The Intelligencer September 23, 1918 (page 2)

“Many Heroes Fell. No casualty list issued since the Canadians made their great drive into the German lines below Amiens has so emphasized the price of victory as that sent over the wires Sunday night. The lists for days past have been long, but most of the names have been those of men wounded. Last night’s roll of honor was remarkable for the number of men reported killed in action. The men whose names appeared there came from every part of the Dominion, from the Maritime Provinces to the Pacific coast, not a few of them being Quebecers. Among fallen were a number whose names are in Hastings and Prince Edward County.”

The Intelligencer September 23, 1918 (page 2)

“Pte. D. J. McGlashon Killed. A few days ago Sergt. and Mrs. McGlashon of this city received a message that their son, Pte. David James McGlashon, was wounded and missing. Today they were in receipt of another message which conveyed the sad intelligence that he was killed in action on August 11th.

Pte. McGlashon enlisted and went overseas with the 155th Battalion from Belleville. Subsequently he was transferred to another unit and had been in France for some time. The brave young soldier was well known in Belleville, where he had many friends. To the bereaved parents will be extended the heartfelt sympathy of all citizens. An elder brother is at present home suffering from severe wounds received in action.”

[Note: Private David James McGlashon died on August 11, 1918. He is commemorated on Page 458 of the First World War Book of Remembrance.]

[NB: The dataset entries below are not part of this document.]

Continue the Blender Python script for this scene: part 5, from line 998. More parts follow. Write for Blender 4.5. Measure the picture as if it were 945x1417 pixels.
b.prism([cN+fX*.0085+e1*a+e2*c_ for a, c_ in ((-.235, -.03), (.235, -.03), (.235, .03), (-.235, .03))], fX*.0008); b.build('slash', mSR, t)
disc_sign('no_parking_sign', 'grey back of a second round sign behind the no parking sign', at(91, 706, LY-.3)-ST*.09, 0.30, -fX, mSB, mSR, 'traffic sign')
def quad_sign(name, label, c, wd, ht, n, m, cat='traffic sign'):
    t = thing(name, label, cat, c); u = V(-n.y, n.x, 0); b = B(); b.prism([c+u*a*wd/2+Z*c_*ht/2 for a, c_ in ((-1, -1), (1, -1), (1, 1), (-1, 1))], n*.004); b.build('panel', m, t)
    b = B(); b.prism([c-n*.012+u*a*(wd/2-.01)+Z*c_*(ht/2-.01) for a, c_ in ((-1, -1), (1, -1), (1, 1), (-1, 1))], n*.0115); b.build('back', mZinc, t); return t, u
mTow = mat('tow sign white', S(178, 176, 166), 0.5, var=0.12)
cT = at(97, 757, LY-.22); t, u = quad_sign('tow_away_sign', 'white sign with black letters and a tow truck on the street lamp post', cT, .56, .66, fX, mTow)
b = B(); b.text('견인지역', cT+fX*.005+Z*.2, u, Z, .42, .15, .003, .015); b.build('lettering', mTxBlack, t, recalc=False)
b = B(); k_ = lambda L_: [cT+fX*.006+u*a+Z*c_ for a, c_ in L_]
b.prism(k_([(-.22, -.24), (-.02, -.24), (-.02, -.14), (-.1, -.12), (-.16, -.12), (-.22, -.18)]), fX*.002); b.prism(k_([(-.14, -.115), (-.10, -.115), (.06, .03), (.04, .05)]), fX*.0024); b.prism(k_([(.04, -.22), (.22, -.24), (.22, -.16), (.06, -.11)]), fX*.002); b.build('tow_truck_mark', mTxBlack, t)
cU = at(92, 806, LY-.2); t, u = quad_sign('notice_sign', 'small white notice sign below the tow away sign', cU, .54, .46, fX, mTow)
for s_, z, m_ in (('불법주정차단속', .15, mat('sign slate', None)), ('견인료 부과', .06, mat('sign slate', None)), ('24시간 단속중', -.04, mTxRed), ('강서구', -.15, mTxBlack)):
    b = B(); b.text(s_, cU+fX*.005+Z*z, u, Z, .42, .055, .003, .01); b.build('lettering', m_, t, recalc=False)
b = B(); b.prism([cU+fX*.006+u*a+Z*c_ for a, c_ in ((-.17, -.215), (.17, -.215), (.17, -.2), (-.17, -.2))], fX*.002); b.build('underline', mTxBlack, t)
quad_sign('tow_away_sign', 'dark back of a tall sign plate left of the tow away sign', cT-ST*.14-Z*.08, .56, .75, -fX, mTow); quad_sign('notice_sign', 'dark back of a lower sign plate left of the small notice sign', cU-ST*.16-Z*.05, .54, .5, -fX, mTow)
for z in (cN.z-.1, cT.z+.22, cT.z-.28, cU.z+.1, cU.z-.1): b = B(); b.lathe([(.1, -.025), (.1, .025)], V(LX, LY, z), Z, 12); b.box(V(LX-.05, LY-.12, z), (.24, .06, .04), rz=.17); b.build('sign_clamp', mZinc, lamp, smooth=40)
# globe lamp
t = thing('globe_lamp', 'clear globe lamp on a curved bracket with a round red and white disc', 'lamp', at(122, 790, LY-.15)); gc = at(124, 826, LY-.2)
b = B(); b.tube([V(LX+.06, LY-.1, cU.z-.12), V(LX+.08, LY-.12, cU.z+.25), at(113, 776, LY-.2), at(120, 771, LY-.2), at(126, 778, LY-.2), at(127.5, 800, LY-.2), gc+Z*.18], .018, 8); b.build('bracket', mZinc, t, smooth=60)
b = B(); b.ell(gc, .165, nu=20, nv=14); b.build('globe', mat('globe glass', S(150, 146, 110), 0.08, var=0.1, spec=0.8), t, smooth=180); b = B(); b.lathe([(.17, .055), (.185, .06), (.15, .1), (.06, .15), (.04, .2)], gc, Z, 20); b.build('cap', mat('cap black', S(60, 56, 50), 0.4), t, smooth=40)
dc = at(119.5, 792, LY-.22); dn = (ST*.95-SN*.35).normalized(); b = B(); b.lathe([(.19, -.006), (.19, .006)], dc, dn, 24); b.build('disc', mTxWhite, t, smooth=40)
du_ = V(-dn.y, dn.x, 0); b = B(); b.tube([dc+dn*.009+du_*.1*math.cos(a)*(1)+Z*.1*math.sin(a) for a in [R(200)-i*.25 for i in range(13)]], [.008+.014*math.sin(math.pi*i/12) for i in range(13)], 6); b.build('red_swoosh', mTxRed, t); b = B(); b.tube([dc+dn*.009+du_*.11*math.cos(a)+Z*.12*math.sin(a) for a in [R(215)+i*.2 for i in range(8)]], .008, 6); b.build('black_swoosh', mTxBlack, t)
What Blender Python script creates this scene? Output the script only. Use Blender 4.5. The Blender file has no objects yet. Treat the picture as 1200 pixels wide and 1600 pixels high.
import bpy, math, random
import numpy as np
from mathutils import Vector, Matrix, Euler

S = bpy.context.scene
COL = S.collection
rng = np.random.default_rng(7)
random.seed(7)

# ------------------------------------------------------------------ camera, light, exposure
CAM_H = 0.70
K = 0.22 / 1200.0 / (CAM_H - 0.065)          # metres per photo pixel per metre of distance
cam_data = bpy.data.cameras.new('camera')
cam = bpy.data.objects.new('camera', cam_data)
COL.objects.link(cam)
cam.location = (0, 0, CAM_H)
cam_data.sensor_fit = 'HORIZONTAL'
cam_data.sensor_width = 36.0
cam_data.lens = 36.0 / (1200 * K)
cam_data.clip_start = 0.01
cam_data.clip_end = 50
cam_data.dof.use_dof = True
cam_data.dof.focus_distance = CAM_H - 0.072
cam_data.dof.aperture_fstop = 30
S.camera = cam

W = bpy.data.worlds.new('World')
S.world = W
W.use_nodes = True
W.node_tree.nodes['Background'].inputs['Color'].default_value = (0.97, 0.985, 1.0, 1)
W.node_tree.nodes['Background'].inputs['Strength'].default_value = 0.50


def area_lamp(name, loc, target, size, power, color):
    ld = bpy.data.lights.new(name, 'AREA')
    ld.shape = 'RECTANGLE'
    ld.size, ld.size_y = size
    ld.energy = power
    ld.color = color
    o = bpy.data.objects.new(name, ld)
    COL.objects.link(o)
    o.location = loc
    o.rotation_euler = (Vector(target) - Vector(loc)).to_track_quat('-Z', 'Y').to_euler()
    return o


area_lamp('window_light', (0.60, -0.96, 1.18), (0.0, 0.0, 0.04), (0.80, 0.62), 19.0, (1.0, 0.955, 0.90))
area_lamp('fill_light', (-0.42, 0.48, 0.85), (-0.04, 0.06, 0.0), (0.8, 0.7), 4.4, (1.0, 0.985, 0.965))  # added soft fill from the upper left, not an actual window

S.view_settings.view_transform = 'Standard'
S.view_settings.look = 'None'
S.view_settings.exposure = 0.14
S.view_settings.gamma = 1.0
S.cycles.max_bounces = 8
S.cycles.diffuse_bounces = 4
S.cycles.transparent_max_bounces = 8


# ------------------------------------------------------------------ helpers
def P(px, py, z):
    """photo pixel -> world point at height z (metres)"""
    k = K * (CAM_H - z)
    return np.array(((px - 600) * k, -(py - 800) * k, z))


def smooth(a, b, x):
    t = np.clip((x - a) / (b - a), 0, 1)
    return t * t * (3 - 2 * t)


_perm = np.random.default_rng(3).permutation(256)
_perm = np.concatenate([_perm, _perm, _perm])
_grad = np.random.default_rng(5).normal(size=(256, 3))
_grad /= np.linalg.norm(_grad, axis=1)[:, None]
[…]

The Intelligencer September 23, 1918 (page 5)

“Sympathy of Premier. Mrs. James Hunter is in receipt of the following: ‘The Prime Minister and members of the Government of Canada send their deepest sympathy in the bereavement which you have sustained.’ This refers to her son Pte. W. Hunter, who was recently recorded among that great silent army of heroes who have made the supreme sacrifice for Canada.”

[Note: Private William Hunter died on September 2, 1918. He is commemorated on Page 433 of the First World War Book of Remembrance.]

The Intelligencer September 23, 1918 (page 5)

“Memorial Service. A very large crowd, completely filling the auditorium of the S. A. Citadel, was present at the Memorial Service of Ptes. H. Carter and G. Thibault, who last week were killed in action. Mrs. B. W. Brown, who has charge of the Sunday School work sang and expressed the sympathy of the members of the school to which the children attended. Adjt. Trickey spoke of the words of David, ‘There is a step between me and death.’

A very impressive service was held, and a number of persons held up their hands for prayers on their behalf. There are 32 men, soldiers and adherents who have left from the S. A. in Belleville. Five have been killed, eight or ten wounded and one is now a prisoner in Germany. A special service of prayer is being held this afternoon at the Citadel on behalf of the allies.”